I want projects to be successful. I want to make my clients look good, not bad. I know, silly, right?

So, over the years, I’ve tended do a lot of un-selling when it comes to whitelisting. “Are you sure you know every application? How sure? What about updates, do they all come through one place?” It goes on that way for about 15 minutes until I’m in a full blown Jack Nicholson impersonation screaming “You want Whitelisting!?! You can’t handle Whitelisting!!”

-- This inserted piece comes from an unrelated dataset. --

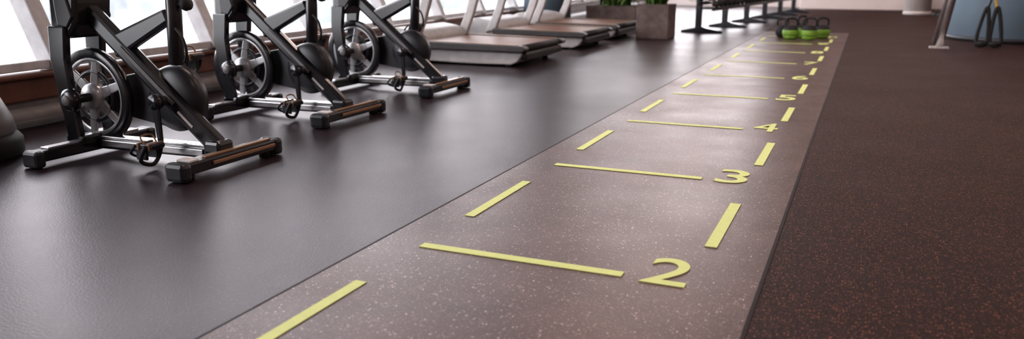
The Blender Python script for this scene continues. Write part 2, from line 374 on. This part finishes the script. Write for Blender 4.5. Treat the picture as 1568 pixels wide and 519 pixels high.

And for that, kind reader, I would like to atone. Not everything easy is good. Not everything hard is bad. At the core of this is our control as IT practitioners. We need to control the application portfolio. Maybe you’re as old as I am and recall installing a firewall for the first time at an organization. Putting a new firewall in place has some trepidation as you certainly will block something you didn’t know existed. This is not a good reason to skip firewalls all together in your environment.

We need whitelisting like we need firewalls. We need to get in front of the application offerings and stay there. Ignorance is not bliss. Not knowing is not an option. It’s our ‘Yes’ or our ‘No’ to give. Let’s take that back.